Sarkozy-Le Pen : révélations et pas de deux.
Le livre de Yasmina Reza sur la campagne de Sarkozy intitulé « L’aube le soir ou la nuit » apporte un éclairage supplémentaire sur cette période. Cet ouvrage, plutôt complaisant à l’égard du candidat UMP, confirme si besoin était que le président actuel a orienté sa campagne vers les électeurs du Front national
Citation du livre:
Réunion avec son entourage, Nicolas Sarkozy parle (non daté):
«
Je vous dis une chose. Si on n'avait pas l'identité nationale, on serait derrière Ségolène. On est sur le premier tour, mes amis. Si je suis à 30%, c'est qu'on a les électeurs de Le Pen. Si les électeurs de Le Pen me quittent, on plonge»
Il ne s’agit pas ici du cynisme habituel d’un candidat et de ses conseillers en communication. Il ne s’agit pas non plus de « pédagogie » pour ramener des électeurs vers la droite classique (voir notre article précédent Sarkozy et le Front National: une liaison dangereuse)
L’enjeu stratégique de Sarkozy est l’unification de la droite autour du thème de la défense de l’ « identité nationale » menacée, thème récurrent et éternel de la droite nationaliste dans notre pays.
Le Pen lui-même reconnaît d’ailleurs le succès de la campagne de Sarkozy et s’adapte à la nouvelle situation.
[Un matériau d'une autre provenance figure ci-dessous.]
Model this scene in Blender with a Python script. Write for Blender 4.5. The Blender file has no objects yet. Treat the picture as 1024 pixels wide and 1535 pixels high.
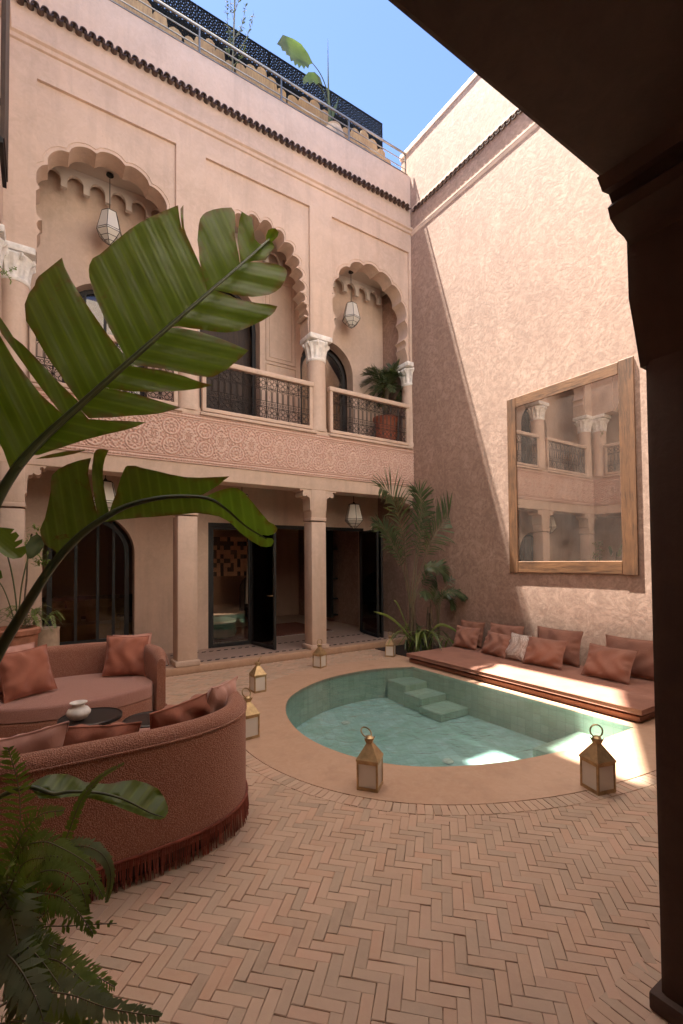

Dans ses déclarations du mois d’août 2007 pour la presse et la radio, il rend hommage à Sarkozy, en estimant qu’il tient "un certain nombre de ses promesses électorales ».
Il déclare ainsi :
"Il fait une chose, qui est moralement positif, c'est qu'il tient, semble-t-il au moins, un certain nombre de ses promesses électorales, bien sûr pas toujours dans la dimension et la profondeur que pourraient attendre ceux qui ont voté pour lui, mais tout de même, il va dans cette direction-là",
Le président du Front national a aussi précisé avoir été reçu deux fois par le nouveau président, notamment pour évoquer la réforme des institutions.
Au-delà de ce coup de chapeau, le propos clé du dirigeant s’extrême droite est le suivant;
"Il (Sarkozy) tient à donner l'image d'un rassembleur et d'un homme qui n'est pas tenu par des obligations, quelles qu'elles soient. Il reçoit qui il veut, quand il veut, où il veut", a-t-il dit. Or Le Pen et le journal catholique intégriste Présent ont souvent accusé Chirac et d’autres hommes politiques d’être « inféodés à un lobby » (juif) auprès duquel ils se seraient engagés à ne pas avoir de contacts avec lui-même et son parti.
Le Pen insiste :
"Il ne met pas les pieds dans les pas de Jacques Chirac qui procédait d'une détestation à l'égard du Front national, tout à fait injuste et injustifiée"
Ce pas de deux n’empêche pas la compétition acharnée et féroce entre la droite dure et l’extrême droite, mais le cadre est changé, une barrière a été levée, un ministère de l’Identité nationale est en place.